Este es su evangelio, su buena noticia. 15 Pero el delito de Adán no puede compararse con el don de Dios. Si por el delito de uno solo murieron todos, con mayor razón el don de Dios, ofrecido generosamente por un solo hombre, Jesucristo, se concede más abundantemente a todos. (Rom 5,15)
Es verdad que cada persona es libre para decidir qué quiere hacer con su vida. No estamos sometidos a ningún «destino fatal» que nos esclavice. Por eso Pablo a los romanos les pide que tomen una decisión: por el pecado/muerte o por Dios/salvación:  “Si obedecéis al pecado terminaréis en la muerte y si obedecéis a Dios, en la justicia” (Rom 6,16).





[i] Cf. A. Bravo, El evangelio, fundamento de la espiritualidad sacerdotal (san Sebastián 2004), Idatz, Gentza 17, p. 36

[ii] Cf. A. Bravo, El evangelio, fundamento de la espiritualidad sacerdotal (san Sebastián 2004), Idatz, Gentza 17, p. 39.

[iii] Cf. Dt  8 No harás ídolos ni imagen tallada alguna de cuanto hay arriba en los cielos, abajo en la tierra o en las aguas subterráneas. 9 No te postrarás ante ellas ni les darás culto, pues yo, el Señor, tu Dios, soy un Dios celoso. (Dt 5,8-9)
Ésta será vuestra conducta con ellos: derribaréis sus altares, romperéis sus estelas, abatiréis sus cipos y quemaréis sus ídolos.  6 Porque tú eres un pueblo consagrado al Señor, tu Dios. El Señor, tu Dios, te ha elegido para pueblo suyo entre todos los pueblos que hay sobre la tierra. (Dt 7,5-6).

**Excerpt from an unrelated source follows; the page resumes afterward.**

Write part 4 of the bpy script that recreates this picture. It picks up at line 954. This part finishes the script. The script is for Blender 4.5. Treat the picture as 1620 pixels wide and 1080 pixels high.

[iv] El profeta Isaías recoge la predicación de Natán. Afirma que Dios no puede apartarse de la casa de David. El nacimiento de un niño "Emmanuel", ¿no es acaso un nuevo signo de esta gracia de Dios? Pase lo que pase, dice Isaías, siempre quedará un resto, un vástago que podrá germinar de nuevo. Esta profecía de Isaías, que históricamente intenta sostener una realeza que se bambolea, un pueblo desesperado, tendrá una influencia decisiva para las esperanzas judías en un mesías de la estirpe de David.
A la casa de David Dios hizo extraordinarias promesas por medio del profeta Natán (2 Sam 7,1-17). El legítimo jefe de Jerusalén es únicamente el descendiente de David (Is 7,9).
El reino del hijo de Jesé será establecido y fortalecido para siempre: "Dilatará su soberanía en medio de una paz sin límites, asentará y afianzará el trono y el Reino de David sobre el derecho y la justicia, desde ahora y para siempre" (Is 9,6).

[v] Isaías inaugura el evangelio del pequeño número de los elegidos y Pablo lo retoma para su teología: “Isaías clama sobre Israel: «Aunque el número de los israelitas  fuera como la arena del mar, sólo un resto se salvará»” (Rom 9,27). Un poco más adelante, en la misma carta a los Romanos retoma el argumento: “Pues así también en el tiempo presente Dios ha elegido generosamente un resto” (Rom 11,5). La teología del «resto», que no del «residuo», es profundamente bíblica y profundamente cristiana.